Ceci pour la forme. Reste le fond, pour lequel nous étions présents. Le président d’Ennahdha critique sévèrement l’instance de Kamel Jendoubi et sa décision "unilatérale" de fixer la date des élections ou encore cette autre annonce "louche" des trois jours ouvrables pour déposer sa candidature. 
Il fait part de ces mains obscures (des forces occultes) qui tirent les ficelles. Il tance l’instance de Ben Achour qui n’a pas à parler de majorité et de minorité puisqu’elle n’a aucune légitimité à part celle du consensus.
Pour Ghannouchi, la possibilité de reporter encore une fois les élections n’est pas du tout exclue. Celui qui a reporté une fois a intérêt à pousser la balle encore plus loin dans l’espoir de voir naître des éléments nouveaux, accuse-t-il sans nommer personne.
Le leader d’Ennahdha, après avoir évoqué des présomptions pesant sur le RCD dissout à propos des récents incidents à Metlaoui, il a indiqué que certains partis ayant peur que les urnes dévoilent leur véritable poids, font tout pour faire reporter l’opération du scrutin.

Interrogé par Business News sur le nombre d’adhérents et son budget, Rached Ghannouchi zappe subtilement la question en la noyant dans un flot de vagues phrases. Il n’en sait rien, commence-t-il par dire, puisque le parti né en 1981 a connu plusieurs rebondissements, entrées et sorties et qu’il faudra encore quelques mois pour connaître le nombre exact d’adhérents.
Il s’attend cependant à quelques centaines de milliers.
Quant au budget, il dit que le sujet n’est pas tabou et que son parti ne cache rien, mais qu’il ignore de combien il dispose, de combien ont été les recettes et de combien ont été les dépenses. Seules certitudes, c’est qu’il ne fait pas appel à des contributions étrangères et que tout provient des dons des militants. Des militants qui se seraient engagés à donner au parti 5% de leurs revenus. Au minimum, précise Rached Ghannouchi ajoutant qu’il n’y a pas de plafond. Mais sans donner un quelconque chiffre.
De même lorsqu’il fut interrogé sur la vision économique de son parti. Il n’a avancé aucun chiffre ni de conception, mais il a promis l’annonce prochaine de tout un programme économique et social.
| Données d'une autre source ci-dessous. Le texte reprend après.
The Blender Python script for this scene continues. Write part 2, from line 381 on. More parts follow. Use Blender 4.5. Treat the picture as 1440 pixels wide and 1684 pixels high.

Interrogé sur le retour à Ennahdha de Abdelfattah Mourou et s’il y a possibilité qu’il préside la campagne électorale du parti, Rached Ghannouchi s’est livré à un numéro de séduction inouï à l’égard de son co-fondateur.
« Mais Abdelfattah Mourou n’a jamais quitté le parti pour qu’il y revienne ! Et puis s’il accepte, ce serait le plus grand des honneurs qu’il préside notre campagne ! Mais il faudrait qu’il accepte d’abord ! ». La salle (essentiellement composée de militants/sympathisants) n’en revenait pas et s’est mise à applaudir. Longuement. Puis les gens se sont mis debout. Et puis voilà des you you. Et des Allahou akbar.
Plus tard, Rached Ghannouchi déclare que l’égalité entre hommes et femmes est un principe irréversible qui pourrait même être ajouté à la constitution. Il prend même à témoin ses propres enfants qui bénéficient de toutes leurs libertés et ce après avoir récité des sourates du Coran pour étayer ses dires.
Concernant d’éventuelles alliances, Cheikh Rached a précisé qu’effectivement, des concertations ont lieu avec d’autres formations politiques et s’il y a des terrains d’entente avec d’autres partis, des coalitions pourraient, ainsi, voir le jour.
Dans cet ordre d’idées, on notera la présence d’Abdelwahab El Hani, chef du parti d’El Majd et de Hammouda Ben Slama.
On notera également le clin d'oeil séducteur en direction des anciens RCDistes qui en majorité, selon Rached Ghannouchi, n'ont adhéré à ce parti que pour pouvoir obtenir leurs droits légitimes  qu'ils ne pouvaient avoir autrement.

Face à ces réponses, face à cette ambiance, il serait malvenu d’accuser Rached Ghannouchi de mauvaise foi. Mais ce serait oublier la règle de tout homme politique qui nous sera rappelée par … Rached Ghannouchi, lui-même, quand il dira « la règle, pour un homme politique, est la mauvaise foi. » Et la règle, pour un journaliste, est le scepticisme et le doute. Il nous le reprochera, d'ailleurs, avec amertume.